Two women were shopping.
When they started to discuss their home lives, one said, “Seems like all my boyfriend and I do anymore is fight. I’ve been so upset I’ve lost 20 pounds in two weeks.”
“Why don’t you just leave him then?” asked her friend.
“Not yet,” the first replied, “I like to lose at least another 10 to 15 pounds first.”
An overweight business associate of mine decided it was time to shed some excess pounds.
He took his new diet seriously, even changing his driving route to avoid his favourite bakery.
One morning, however, he arrived at work carrying a gigantic coffee cake. We all scolded him, but his smile remained cherubic.
“This is a very special coffee cake,” he explained.
“I accidentally drove by the bakery this morning, and there in the window was a host of goodies. I felt this was no accident, so I prayed, ‘Lord, if you want me to have one of those delicious coffee cakes, let me have a parking place directly in front of the bakery.’
“And sure enough,” he continued, “the eighth time around the block, there it was!”
A blond becomes terribly overweight, so her doctor put her on a diet.
“I want you to eat regularly for two days, then skip a day, and repeat this procedure for two weeks.

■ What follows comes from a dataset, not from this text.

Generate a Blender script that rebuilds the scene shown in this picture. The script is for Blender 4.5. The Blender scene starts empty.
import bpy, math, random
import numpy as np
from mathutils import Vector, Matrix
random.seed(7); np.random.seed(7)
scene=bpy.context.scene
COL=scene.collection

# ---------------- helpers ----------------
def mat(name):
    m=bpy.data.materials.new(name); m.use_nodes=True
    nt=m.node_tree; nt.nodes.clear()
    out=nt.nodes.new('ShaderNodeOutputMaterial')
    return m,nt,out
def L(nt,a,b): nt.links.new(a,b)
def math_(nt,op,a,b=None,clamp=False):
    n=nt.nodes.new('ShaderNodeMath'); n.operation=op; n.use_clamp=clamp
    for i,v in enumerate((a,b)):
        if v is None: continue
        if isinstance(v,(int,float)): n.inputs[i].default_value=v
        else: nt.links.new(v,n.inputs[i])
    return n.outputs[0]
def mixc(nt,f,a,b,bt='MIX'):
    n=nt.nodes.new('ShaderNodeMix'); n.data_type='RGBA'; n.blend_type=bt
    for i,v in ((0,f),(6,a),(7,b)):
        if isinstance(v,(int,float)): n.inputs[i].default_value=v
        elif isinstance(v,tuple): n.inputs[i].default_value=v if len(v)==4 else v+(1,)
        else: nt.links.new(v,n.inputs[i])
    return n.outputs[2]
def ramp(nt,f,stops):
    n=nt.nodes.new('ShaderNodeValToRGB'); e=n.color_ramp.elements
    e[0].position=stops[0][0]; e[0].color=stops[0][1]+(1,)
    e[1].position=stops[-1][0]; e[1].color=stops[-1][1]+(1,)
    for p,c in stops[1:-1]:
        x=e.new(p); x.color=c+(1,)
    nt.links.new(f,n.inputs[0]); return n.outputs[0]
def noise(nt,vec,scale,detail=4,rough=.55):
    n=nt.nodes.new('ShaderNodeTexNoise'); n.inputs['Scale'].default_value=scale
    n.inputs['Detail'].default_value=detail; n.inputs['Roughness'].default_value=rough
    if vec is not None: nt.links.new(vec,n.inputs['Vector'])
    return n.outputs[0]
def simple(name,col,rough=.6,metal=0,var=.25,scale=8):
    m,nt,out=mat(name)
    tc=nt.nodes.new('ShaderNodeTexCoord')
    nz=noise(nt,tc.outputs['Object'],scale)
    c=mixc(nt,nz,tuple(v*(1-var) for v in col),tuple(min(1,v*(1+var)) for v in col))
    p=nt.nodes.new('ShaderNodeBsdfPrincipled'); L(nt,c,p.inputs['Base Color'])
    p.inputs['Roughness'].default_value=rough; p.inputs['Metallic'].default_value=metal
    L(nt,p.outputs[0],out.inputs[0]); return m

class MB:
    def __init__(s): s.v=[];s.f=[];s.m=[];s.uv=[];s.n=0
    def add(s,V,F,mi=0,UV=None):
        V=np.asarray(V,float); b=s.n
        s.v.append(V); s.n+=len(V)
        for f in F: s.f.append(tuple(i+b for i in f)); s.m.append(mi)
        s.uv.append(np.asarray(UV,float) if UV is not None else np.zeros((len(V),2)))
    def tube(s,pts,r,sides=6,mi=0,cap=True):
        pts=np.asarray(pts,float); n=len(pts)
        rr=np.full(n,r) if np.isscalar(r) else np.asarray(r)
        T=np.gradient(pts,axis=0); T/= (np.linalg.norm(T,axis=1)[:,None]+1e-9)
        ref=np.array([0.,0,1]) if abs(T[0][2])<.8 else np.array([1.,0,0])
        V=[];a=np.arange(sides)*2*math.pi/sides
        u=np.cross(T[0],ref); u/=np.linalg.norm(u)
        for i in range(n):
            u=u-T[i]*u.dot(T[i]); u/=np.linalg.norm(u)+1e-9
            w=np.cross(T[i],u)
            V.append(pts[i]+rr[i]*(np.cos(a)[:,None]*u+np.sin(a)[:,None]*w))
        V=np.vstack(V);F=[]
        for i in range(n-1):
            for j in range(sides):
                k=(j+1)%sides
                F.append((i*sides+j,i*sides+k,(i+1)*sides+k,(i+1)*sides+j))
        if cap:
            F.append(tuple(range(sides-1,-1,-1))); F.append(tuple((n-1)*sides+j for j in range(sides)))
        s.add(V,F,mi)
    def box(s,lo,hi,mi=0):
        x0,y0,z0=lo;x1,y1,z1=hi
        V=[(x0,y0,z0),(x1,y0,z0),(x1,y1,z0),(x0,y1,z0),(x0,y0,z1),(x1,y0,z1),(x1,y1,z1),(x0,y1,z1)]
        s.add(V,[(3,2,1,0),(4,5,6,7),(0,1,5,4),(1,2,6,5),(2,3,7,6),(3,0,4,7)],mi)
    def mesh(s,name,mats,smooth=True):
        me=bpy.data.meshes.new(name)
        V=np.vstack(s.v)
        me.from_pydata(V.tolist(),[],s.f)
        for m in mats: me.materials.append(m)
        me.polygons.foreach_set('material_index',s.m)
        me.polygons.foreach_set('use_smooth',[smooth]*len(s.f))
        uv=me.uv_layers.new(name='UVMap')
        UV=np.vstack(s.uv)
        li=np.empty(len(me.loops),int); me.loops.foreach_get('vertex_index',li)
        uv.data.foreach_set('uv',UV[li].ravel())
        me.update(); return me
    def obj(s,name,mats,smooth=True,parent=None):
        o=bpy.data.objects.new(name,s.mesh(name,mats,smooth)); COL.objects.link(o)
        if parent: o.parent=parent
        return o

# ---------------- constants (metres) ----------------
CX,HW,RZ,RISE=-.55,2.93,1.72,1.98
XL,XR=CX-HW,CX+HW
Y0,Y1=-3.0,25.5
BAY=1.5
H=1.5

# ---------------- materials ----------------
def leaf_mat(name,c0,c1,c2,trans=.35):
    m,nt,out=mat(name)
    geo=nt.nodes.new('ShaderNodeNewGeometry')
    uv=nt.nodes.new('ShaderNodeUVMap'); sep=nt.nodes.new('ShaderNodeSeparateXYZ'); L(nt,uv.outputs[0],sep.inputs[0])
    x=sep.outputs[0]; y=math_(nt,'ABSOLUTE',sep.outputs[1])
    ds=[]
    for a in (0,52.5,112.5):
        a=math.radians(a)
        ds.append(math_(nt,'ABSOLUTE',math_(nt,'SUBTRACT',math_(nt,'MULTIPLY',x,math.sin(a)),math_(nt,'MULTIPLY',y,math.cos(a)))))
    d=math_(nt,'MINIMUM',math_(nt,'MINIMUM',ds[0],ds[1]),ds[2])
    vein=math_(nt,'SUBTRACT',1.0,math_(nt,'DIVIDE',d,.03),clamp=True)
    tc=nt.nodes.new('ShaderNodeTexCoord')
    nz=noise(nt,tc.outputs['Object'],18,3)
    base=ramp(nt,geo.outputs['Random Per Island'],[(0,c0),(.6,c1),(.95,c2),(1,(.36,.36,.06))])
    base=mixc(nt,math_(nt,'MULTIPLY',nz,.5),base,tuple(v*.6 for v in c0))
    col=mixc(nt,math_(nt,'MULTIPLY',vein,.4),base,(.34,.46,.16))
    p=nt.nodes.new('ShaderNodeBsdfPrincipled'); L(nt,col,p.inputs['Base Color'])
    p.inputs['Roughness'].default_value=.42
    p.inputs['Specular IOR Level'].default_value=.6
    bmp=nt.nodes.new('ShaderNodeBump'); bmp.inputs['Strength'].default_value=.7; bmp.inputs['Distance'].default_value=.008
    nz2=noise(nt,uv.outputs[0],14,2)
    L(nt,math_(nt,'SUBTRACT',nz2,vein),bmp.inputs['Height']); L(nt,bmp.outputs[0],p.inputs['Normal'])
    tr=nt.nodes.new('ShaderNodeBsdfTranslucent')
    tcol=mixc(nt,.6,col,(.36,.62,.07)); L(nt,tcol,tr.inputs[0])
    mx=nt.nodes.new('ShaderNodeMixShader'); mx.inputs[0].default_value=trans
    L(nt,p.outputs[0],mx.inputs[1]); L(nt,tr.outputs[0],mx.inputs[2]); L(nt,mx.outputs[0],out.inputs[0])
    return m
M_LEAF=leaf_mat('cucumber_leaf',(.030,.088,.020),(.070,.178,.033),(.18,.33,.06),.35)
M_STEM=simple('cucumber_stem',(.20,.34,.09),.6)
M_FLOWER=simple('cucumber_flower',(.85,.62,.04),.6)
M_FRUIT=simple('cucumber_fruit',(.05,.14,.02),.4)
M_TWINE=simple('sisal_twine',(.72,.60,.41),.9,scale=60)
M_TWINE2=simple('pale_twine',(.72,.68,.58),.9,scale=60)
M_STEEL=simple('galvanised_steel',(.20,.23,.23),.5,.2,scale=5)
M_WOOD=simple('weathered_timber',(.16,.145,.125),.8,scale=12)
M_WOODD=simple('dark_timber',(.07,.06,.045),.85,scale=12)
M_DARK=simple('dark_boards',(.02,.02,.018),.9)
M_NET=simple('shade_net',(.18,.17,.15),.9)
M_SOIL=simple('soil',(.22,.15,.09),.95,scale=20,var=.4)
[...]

The next time I see you, you’ll have lost at least five pounds.”
When the blonde returned, she shocked the doctor by losing nearly 20 pounds.
“Why, that’s amazing!” the doctor said, “Did you follow my instructions?”
The blonde nodded… “I’ll tell you though, I thought I was going to drop dead that third day.”
“From hunger, you mean?”, asked the doctor.”
“No, from skipping everywhere.”
A blond was rollerblading with her headphones on.
She stopped at a hair salon and asked for a haircut.
She instructed that the hair stylist could not take off her headphones.
The stylist replied refusing to cut her hair, so she left.
She went to a different hair salon and said the same thing.
This time, the stylist agreed to cut her hair.
After a while, the blond fell asleep in the chair.
To wake her, the stylist took off the headphones.
The blond immediately fell on the floor, flopped and died.
Confused at what happened, the stylist put on the headphones.
They were saying: “breath in, breath out.”